Mr. Rattiner pays tribute to the local figures, famous and obscure, who have weaved themselves into his personal mythology over the last 50 years. Each portrait is written in unassuming language, with emotional punch, telling detail and impressive recall.

There's the flawless young heiress who captivated Mr. Rattiner at 20, tearfully inviting him to a midnight tryst on the beach after her parents made her cancel a date (German shepherds barred the way to the mansion).

There's the artist Willem de Kooning, in his cups and off his chair at a restaurant, ranting in slurred words, "I'm the greatest living painter in the world." (Mr.

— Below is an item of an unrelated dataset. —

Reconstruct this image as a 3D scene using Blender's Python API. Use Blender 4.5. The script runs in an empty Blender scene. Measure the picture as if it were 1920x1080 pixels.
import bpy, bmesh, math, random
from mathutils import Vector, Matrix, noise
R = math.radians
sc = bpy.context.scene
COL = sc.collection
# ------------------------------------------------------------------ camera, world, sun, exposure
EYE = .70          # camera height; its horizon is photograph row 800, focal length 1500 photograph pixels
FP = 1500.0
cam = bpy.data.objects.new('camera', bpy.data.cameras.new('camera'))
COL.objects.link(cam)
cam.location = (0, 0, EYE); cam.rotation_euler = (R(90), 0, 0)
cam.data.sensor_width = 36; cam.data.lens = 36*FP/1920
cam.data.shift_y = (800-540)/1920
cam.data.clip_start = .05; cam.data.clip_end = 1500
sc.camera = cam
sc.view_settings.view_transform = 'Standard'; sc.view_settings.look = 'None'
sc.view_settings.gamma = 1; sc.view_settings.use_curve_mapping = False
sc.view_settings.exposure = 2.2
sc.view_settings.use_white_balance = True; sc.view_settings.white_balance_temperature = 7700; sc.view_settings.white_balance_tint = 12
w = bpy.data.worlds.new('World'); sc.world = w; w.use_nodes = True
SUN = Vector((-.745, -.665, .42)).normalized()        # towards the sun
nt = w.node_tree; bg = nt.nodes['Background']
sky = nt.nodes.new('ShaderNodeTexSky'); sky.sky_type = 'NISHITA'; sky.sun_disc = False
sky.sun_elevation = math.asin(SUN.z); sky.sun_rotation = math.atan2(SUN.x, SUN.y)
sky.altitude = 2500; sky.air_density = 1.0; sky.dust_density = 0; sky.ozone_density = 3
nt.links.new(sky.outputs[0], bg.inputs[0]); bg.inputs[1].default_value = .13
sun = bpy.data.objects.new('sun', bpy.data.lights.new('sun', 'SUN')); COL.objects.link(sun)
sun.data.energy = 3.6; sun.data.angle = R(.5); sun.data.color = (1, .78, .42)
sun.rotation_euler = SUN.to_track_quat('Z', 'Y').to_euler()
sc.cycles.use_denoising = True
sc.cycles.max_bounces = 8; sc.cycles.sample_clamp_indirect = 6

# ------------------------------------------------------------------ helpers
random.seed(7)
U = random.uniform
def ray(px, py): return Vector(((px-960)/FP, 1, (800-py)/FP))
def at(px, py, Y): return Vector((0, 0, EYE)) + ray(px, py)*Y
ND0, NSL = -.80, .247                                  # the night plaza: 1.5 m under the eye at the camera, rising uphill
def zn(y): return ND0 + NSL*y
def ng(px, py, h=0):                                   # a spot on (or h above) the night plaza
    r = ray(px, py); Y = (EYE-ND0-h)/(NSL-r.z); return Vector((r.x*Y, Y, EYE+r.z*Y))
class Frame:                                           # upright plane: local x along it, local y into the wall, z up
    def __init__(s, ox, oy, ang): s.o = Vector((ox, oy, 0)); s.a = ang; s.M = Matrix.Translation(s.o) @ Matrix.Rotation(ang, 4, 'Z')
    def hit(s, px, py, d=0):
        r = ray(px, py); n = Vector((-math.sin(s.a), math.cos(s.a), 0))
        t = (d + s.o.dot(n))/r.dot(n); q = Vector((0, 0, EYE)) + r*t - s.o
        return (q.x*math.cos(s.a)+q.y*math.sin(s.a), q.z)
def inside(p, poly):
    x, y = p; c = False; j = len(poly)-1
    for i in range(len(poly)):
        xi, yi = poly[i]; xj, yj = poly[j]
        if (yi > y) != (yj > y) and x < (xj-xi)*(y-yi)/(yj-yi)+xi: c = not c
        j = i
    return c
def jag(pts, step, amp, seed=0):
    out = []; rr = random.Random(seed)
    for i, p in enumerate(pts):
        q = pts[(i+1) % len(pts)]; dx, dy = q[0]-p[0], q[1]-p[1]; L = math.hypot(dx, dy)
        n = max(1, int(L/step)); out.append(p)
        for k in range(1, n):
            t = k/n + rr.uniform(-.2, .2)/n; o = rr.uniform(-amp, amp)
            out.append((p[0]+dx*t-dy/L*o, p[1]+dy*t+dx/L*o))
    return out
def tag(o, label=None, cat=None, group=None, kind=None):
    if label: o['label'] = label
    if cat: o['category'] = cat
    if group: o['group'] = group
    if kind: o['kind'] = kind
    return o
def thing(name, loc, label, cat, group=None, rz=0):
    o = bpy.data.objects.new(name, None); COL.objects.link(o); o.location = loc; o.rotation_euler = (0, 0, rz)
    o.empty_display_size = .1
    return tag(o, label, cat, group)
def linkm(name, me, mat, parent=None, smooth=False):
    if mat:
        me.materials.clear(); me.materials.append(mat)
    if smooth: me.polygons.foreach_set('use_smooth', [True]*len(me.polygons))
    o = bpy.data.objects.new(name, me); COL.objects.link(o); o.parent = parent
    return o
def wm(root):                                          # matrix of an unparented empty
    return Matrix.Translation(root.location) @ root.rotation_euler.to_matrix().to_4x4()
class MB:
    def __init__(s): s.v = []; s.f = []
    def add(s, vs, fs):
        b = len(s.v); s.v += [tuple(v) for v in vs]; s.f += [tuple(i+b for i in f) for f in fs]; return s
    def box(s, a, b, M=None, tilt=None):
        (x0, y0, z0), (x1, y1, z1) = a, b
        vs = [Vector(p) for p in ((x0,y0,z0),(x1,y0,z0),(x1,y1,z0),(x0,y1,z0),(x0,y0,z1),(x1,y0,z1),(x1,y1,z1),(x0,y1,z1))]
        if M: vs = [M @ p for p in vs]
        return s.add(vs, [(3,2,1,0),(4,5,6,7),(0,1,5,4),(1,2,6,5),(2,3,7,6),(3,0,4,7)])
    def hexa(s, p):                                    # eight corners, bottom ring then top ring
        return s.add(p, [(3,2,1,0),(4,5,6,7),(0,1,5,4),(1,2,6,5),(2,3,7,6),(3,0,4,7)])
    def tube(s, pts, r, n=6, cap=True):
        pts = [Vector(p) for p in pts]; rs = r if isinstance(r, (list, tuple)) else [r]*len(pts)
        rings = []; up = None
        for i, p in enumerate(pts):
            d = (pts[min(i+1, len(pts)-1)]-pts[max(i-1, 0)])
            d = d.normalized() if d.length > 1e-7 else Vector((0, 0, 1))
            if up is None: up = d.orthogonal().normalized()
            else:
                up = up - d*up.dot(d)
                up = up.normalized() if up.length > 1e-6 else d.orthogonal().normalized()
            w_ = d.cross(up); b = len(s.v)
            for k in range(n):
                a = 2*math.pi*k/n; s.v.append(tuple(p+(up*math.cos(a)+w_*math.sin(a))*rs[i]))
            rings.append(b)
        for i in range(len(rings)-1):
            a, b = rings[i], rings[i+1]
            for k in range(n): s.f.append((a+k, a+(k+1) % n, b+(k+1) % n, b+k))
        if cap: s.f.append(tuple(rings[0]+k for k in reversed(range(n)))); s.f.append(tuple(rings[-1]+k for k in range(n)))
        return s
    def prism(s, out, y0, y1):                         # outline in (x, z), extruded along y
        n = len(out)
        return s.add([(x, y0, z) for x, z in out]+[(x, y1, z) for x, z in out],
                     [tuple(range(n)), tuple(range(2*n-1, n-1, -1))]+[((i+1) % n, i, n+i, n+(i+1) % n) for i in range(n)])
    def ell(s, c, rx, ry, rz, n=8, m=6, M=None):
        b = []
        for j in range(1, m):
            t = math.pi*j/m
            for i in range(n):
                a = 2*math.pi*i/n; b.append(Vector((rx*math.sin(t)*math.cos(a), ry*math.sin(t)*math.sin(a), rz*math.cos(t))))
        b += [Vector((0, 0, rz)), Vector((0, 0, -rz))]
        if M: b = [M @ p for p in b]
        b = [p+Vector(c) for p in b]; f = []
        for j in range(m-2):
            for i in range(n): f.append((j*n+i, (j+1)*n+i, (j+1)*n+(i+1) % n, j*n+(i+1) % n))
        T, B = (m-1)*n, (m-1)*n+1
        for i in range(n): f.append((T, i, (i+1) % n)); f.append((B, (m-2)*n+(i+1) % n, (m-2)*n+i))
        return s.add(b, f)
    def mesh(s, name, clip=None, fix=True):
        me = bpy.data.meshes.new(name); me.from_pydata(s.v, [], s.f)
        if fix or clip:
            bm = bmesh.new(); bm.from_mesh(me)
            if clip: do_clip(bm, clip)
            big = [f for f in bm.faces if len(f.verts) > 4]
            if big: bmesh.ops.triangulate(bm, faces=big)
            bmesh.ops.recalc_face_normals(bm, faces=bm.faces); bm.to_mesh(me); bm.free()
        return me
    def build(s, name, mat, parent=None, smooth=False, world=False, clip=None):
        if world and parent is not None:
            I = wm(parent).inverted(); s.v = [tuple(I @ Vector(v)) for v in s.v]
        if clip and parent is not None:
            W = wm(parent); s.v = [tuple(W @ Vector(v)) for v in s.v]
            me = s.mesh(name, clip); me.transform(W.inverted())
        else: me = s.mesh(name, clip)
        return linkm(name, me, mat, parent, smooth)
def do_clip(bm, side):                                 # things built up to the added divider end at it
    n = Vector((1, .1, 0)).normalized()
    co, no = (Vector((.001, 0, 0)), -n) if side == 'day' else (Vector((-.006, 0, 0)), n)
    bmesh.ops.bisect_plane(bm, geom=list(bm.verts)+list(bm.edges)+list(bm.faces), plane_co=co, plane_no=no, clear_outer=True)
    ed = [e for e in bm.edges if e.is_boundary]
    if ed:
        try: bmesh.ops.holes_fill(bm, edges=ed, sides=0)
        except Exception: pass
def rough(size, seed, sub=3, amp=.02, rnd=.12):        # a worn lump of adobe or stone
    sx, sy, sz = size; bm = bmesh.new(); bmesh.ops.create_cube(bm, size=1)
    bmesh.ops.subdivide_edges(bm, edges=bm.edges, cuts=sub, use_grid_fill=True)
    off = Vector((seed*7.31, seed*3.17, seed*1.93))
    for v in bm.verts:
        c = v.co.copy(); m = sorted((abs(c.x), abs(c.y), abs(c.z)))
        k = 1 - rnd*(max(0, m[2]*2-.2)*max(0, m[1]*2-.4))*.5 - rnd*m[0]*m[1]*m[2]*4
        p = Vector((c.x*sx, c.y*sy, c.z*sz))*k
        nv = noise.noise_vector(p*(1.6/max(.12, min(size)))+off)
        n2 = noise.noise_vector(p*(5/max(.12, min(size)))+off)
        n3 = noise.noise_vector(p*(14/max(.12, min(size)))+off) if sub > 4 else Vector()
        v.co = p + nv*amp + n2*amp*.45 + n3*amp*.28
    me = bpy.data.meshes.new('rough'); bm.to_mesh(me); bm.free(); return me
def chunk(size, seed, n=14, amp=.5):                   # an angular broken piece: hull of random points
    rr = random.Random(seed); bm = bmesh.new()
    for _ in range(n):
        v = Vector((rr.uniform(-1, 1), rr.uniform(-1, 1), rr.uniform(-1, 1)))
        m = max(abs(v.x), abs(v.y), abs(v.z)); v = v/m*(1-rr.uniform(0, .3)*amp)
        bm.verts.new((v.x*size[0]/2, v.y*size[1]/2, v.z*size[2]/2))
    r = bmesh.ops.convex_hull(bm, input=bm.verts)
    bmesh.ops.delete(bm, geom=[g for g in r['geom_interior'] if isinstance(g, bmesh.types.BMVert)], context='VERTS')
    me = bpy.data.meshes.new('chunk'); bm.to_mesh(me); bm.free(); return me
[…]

Rattiner helped drag him away from public scrutiny and into the back seat of his car.)

Less glamorous but no less compelling are the middle-aged hoteliers Esther and Sarah, who basked daily on aluminum lawn chairs in front of their Memory Motel, "tanned, heavily oiled," and wearing "nearly identical jaguar bikinis"; and the smooth, good-natured Bing Crosby look-alike, Frank Tuma Jr., vice president of the Montauk Improvement Company, who let Dan's Papers occupy the mezzanine of his building for free.

Mr. Rattiner is a great appreciator of other people. To find as many memorable New York characters gathered between two covers, you'd have to look back to Joseph Mitchell's "Up in the Old Hotel."